Roanoke Times Copyright (c) 1995, Landmark Communications, Inc. DATE: FRIDAY, August 27, 1993 TAG: 9308270172 SECTION: BUSINESS PAGE: A9 EDITION: METRO SOURCE: San Francisco Chronicle DATELINE: LENGTH: Short
Analysts who had expected the economy to zip ahead at an annual rate of nearly 3 percent in the current quarter now think its growth will fall below 2 percent.
The dramatic change in the consensus outlook calls into question the sustainability of the recovery and the adequacy of national economic policies based on illusory projections.
The culprit is a usually well-informed weekly newsletter published in Detroit, Ward's Automotive Reports, which most economists consider a definitive road map to industry trends.
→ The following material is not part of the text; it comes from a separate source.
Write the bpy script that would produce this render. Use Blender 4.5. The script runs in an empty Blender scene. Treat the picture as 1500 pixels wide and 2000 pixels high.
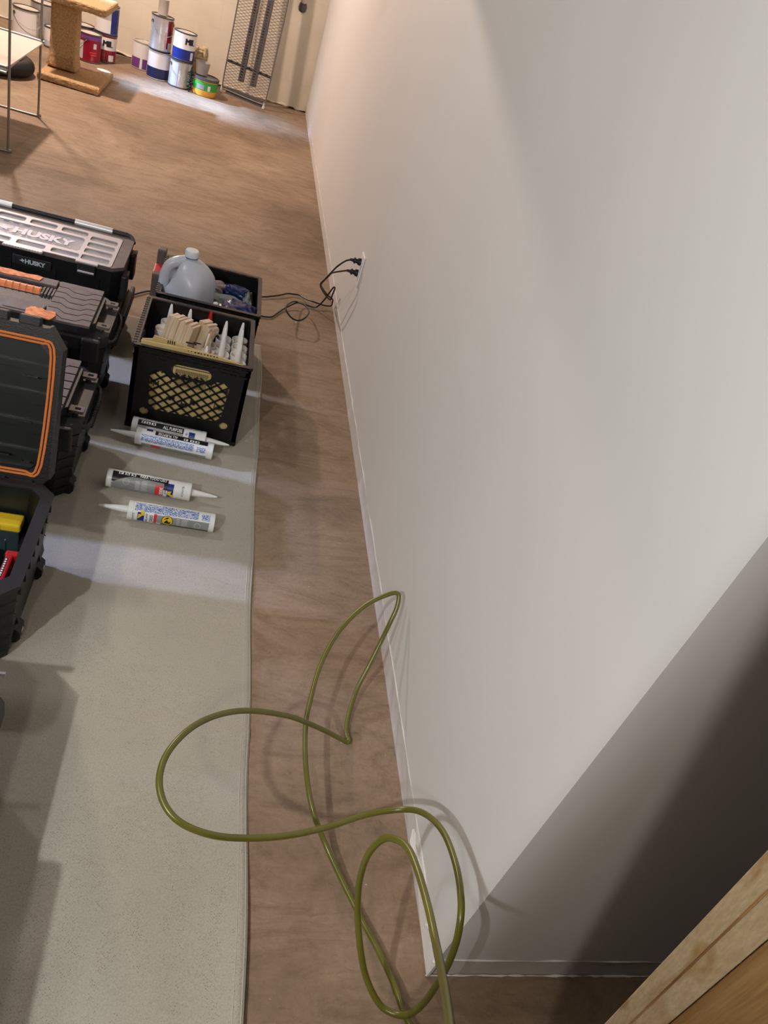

Starting in May and running as late as Aug. 2, Ward's reported robust estimates for U.S. car and truck production. Monday, however, Ward's said in its lead story that General Motors would build about 170,000 fewer cars than expected, dragging down the industry production forecast nearly 7 percent.
Haig Stoddard, managing editor of Ward's, conceded the newsletter may simply have erred. "It's possible there was some miscommunication with our sources and someone mistook North American for U.S. production," he said.
The news exploded like a bomb on the desks of economists across the country.
"Everyone was assuming you'd get a kick from autos, but now it looks like only a nudge," said Donald Fine, chief market analyst at Chase Securities in New York.